The neighborhood to the west of the facility looks quite different, with older homes, some empty with boarded-up windows and doors. Residents there say they notice the smell, too, and they agree that it got worse this summer than before. “Like, we had to close the windows,” said Floyd Gibert. “It was horrible. Horrible.”

Devon Lemond says the station is noisy and smells bad, but he’s never complained to city or state authorities. “Everybody talks about it,” he said, “but we just live with it.” Still, he credits Veolia with regularly sending cleaning people to his street to clean up litter that’s blown over.

Many residents west of the station say they wouldn’t mind if the station left the neighborhood, but it’s not something they’re fighting for. In fact, Jasmine Blankman says she didn’t know there was a waste transfer station during most of the year that she’s lived in her home nearby. She figured it out when summer came, though. “The days it’s really, really hot, you can smell it,” said Blankman. “I don’t understand why they built the condos next to a garbage place,” Blankman added, referring to the Church Street Village complex. “If you don’t want to smell it, why build there?”

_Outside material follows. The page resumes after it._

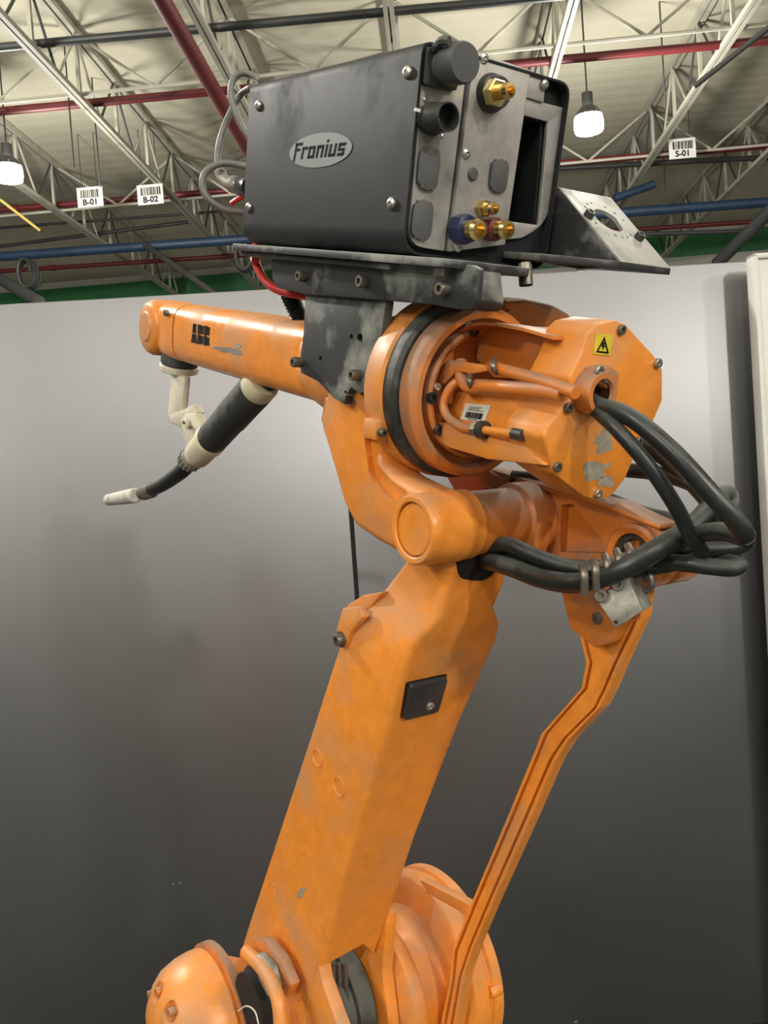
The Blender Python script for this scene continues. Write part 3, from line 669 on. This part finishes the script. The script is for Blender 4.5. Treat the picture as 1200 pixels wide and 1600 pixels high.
# --- rear lever and the link rod
lev = mk('rear_lever', kp([(700, 745), (762, 734), (823, 752), (949, 789), (1020, 815), (1040, 840), (1032, 880), (985, 925), (966, 976), (950, 1006), (929, 1013), (889, 982), (876, 925), (853, 864), (800, 850), (740, 815)], .700, .722, .003), ORANGE_D, ROB)
cut(lev, prism([KW(x, y, .69) for x, y in ((868, 790), (884, 788), (935, 850), (935, 866), (862, 864))], KD * .022), prism([KW(x, y, .69) for x, y in ((860, 872), (930, 880), (915, 902), (880, 910))], KD * .016))
mk('lever_flange', prism([KW(x, y, .694) for x, y in ((762, 732), (823, 750), (949, 788), (1030, 820), (1030, 828), (948, 797), (822, 759), (764, 741))], KD * .044, .002), ORANGE_D, ROB)
bolt(ROB, KW(934, 966, .700), -KD, .0065, .003)
RH = K(990, 870, .695)
mk('rod_hub', klathe(RH.y, RH.z, [(.024, .705), (.024, .692), (.030, .690), (.033, .693), (.0335, .70), (.0335, .722), (.029, .726), (.029, .732), (.0335, .736), (.0335, .766), (.030, .770)], 40), ORANGE_D, ROB)
mk('hub_seal', klathe(RH.y, RH.z, [(.0, .700), (.016, .700), (.018, .697), (.0235, .697), (.0235, .71)], 32), RUBBER, ROB)
Lp = [(904, 985), (916, 1036), (908, 1076), (880, 1108), (846, 1146), (836, 1172), (788, 1288), (736, 1412), (706, 1488), (702, 1536), (688, 1600), (668, 1680)]
Rp = [(1000, 965), (966, 1040), (950, 1078), (936, 1106), (888, 1156), (866, 1190), (820, 1296), (770, 1408), (740, 1478), (724, 1524), (712, 1600), (694, 1680)]
def inset(L, R, m):
    out = []
    for p, q in zip(L, R):
        d = math.hypot(q[0] - p[0], q[1] - p[1]); out.append((p[0] + (q[0] - p[0]) * m / d, p[1] + (q[1] - p[1]) * m / d))
    return out
Lf, Rf = Lp + [], Rp[::-1]
rod = mk('link_rod', kp([(1010, 885), (960, 890), (915, 930)][::-1][::-1] + Lf + Rf, .728, .748, .002), ORANGE, ROB)
mk('rod_face', kp(inset(Lp, Rp, 9) + inset(Rp, Lp, 9)[::-1], .7215, .730, .0015), ORANGE, ROB)
mk('rod_edge', kp(Lp + inset(Lp, Rp, 4.5)[::-1], .7215, .730, .0006), ORANGE, ROB)
mk('rod_edge', kp(Rp + inset(Rp, Lp, 4.5)[::-1], .7215, .730, .0006), ORANGE, ROB)
# bare and smudged paint patches with ragged outlines
BARE = plain('bare_grey_patch', (0.30, 0.27, 0.215), 0.55, var=0.25, scale=90)
SMUD = plain('dark_smudge', (0.20, 0.17, 0.16), 0.6, var=0.3, scale=90)
def blob(px, py, rx, ry, fn, nrm, mat, seed, ang=0.0):
    random.seed(seed); P = []
    for i in range(22):
        a = 2 * math.pi * i / 22; q = random.uniform(.6, 1.15); x, y = rx * q * math.cos(a), ry * q * math.sin(a)
        P.append(fn(px + x * math.cos(ang) - y * math.sin(ang), py + x * math.sin(ang) + y * math.cos(ang)))
    mk('worn_patch', prism(P, nrm * .0003), mat, ROB, smooth=0)
rearf = lambda x, y: onR(x, y, RT - .0001)
blob(944, 690, 16, 22, rearf, -fa, BARE, 1, .3); blob(930, 735, 24, 16, rearf, -fa, BARE, 2, -.5); blob(946, 752, 14, 10, rearf, -fa, BARE, 5)
armf = lambda x, y: ARM.P(*ARM.onK(x, y, .5648), .5648)
blob(358, 548, 26, 5, armf, -KD, SMUD, 3, .22); blob(372, 541, 6, 4, armf, -KD, BARE, 4)
kf = lambda x, y: KW(x, y, .5448)
blob(470, 1395, 5, 12, kf, -KD, BARE, 8, .5)
# ================================================================== TORCH
KT = .600
TO = thing('welding_torch', KW(297, 640, KT), 'dark sleeved welding torch hanging on an off-white bracket under the wrist', 'torch')
def kt(x, y, k=KT): return KW(x, y, k)
ax = (kt(278, 590, .612) - kt(281, 556, .612))
fl0 = kt(282, 553, .614)
mk('tool_flange', lathe(fl0, ax, [(.020, -.006), (.032, .0), (.0335, .004), (.0335, .017), (.031, .020)], 36), SLEEVE, TO)
mk('flange_ring', lathe(fl0 + ax.normalized() * .020, ax, [(.033, 0), (.035, .002), (.035, .010), (.033, .012)], 36), WHITEM, TO)
def kq(pts, k, k1, bev=.002, mat=WHITEM, name='arm'): return mk(name, kp(pts, k, k1, bev), mat, TO)
kq([(266, 583), (288, 588), (283, 640), (278, 655), (260, 652), (261, 640)], .600, .614, .005, name='bracket_neck')
kq([(262, 648), (284, 640), (300, 632), (306, 645), (298, 662), (280, 668), (266, 662)], .598, .616, .004, name='bracket_knuckle')
kq([(280, 655), (288, 646), (302, 646), (311, 664), (318, 680), (312, 698), (300, 706), (288, 694), (284, 678)], .584, .606, .005, name='torch_holder')
bolt(TO, kt(294, 662, .582), -KD, .008, .006, WHITEM); 
for x, y in ((290, 660), (300, 668)): bolt(TO, kt(x, y, .580), -KD, .003, .005, BSTEEL)
A_, B_ = kt(331, 686), kt(402, 607); dt = (B_ - A_).normalized(); LT = (B_ - A_).length
mk('sleeve', lathe(A_, dt, [(.0255, 0), (.0265, .004), (.0265, LT * .45), (.0275, LT * .46), (.0275, LT - .003), (.0265, LT)], 32), SLEEVE, TO)
mk('end_ring', lathe(A_ - dt * .016, dt, [(.0255, 0), (.0272, .002), (.0272, .016), (.026, .018)], 32), CREAMR, TO)
mk('end_ring', lathe(B_ - dt * .001, dt, [(.026, 0), (.0272, .002), (.0272, .018), (.024, .028), (.012, .030)], 32), CREAMR, TO)
mk('holder_sleeve', lathe(A_ - dt * .072, dt, [(.020, 0), (.0235, .003), (.0245, .02), (.0245, .056)], 32), WHITEM, TO)
nb = kt(297, 719); nd = (kt(300, 713) - kt(290, 729)).normalized()
nut = []
for i in range(16):
    a = 2 * math.pi * i / 16; _, xx, yy = basis(nd); q = nb + (xx * math.cos(a) + yy * math.sin(a)) * .0185
    nut.append(cyl(q - nd * .007, q + nd * .007, .003, 6))
mk('knurled_nut', join(lathe(nb, nd, [(.016, -.010), (.0185, -.008), (.0185, .008), (.017, .012)], 24), *nut), ALU, TO)
mk('torch_neck', tube([kt(300, 715), kt(288, 732), kt(272, 745), (kt(250, 759)), kt(222, 771)], lambda q: .0150 - .0022 * q, 16), CABLE, TO)
mk('neck_collar', lathe(kt(238, 766), kt(205, 776) - kt(238, 766), [(.0128, 0), (.0150, .004), (.0150, .048), (.0135, .052)], 20), dusty('sooty_collar', (.10, .09, .075), (.22, .20, .17), .45, .1, 0, .6, scale=60), TO)
n0, n1 = kt(212, 774), kt(170, 781)
mk('gas_nozzle', lathe(n0, n1 - n0, [(0, 0), (.013, 0), (.0155, .003), (.0155, .03), (.0128, (n1 - n0).length - .002), (.0122, (n1 - n0).length), (.0092, (n1 - n0).length), (.0092, .03), (0, .03)], 24, cap=False), NOZZLE, TO)
mk('contact_tip', cyl(n1 - (n1 - n0).normalized() * .03, n1 - (n1 - n0).normalized() * .001, .0035, 10), BSTEEL, TO)
tag(mk('torch_cable', tube([B_ + dt * .025, kt(425, 600), kt(440, 585, .64), kt(470, 560, .70), kt(500, 555, .70)], .010, 10), CABLE), 'short black cable leaving the upper end of the torch sleeve', 'cable')
# ================================================================== WIRE FEEDER
p = K(628, 396, .511); FF = Frame(.511, p.y, p.z, math.radians(16.5)); ga, gb, gk = FF.dirs()
FL_, FH, K0, K1 = .348, .187, .511, .706

FE = thing('wire_feeder', FF.P(FL_ / 2, 0, (K0 + K1) / 2), 'black box-shaped Fronius wire feeder on top of the robot arm', 'wire feeder')
def fo(px, py, t=0.0): return FF.P(t, *FF.onT(px, py, t))
def rr(k0, k1, u0, u1, r, t, seg=5): return round_poly([FF.P(t, u, k) for u, k in ((u0, k0), (u1, k0), (u1, k1), (u0, k1))], r, seg)
body = mk('housing', prism(rr(K0, K1, 0, FH, [.024, .012, .016, .022], .0), ga * FL_), BLACKP, FE)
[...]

With the passing of summer, the heated debate may simmer down. But Veolia’s suiting up for its lawsuit, and Kristen White says her grassroots group has enlisted counsel to explore legal strategies that residents can take to oust the company. In addition, White says they’re going to look at whether Northwestern University has been dumping garbage at the station. By the time next summer rolls around, the neighborhood could be in for a much messier fight.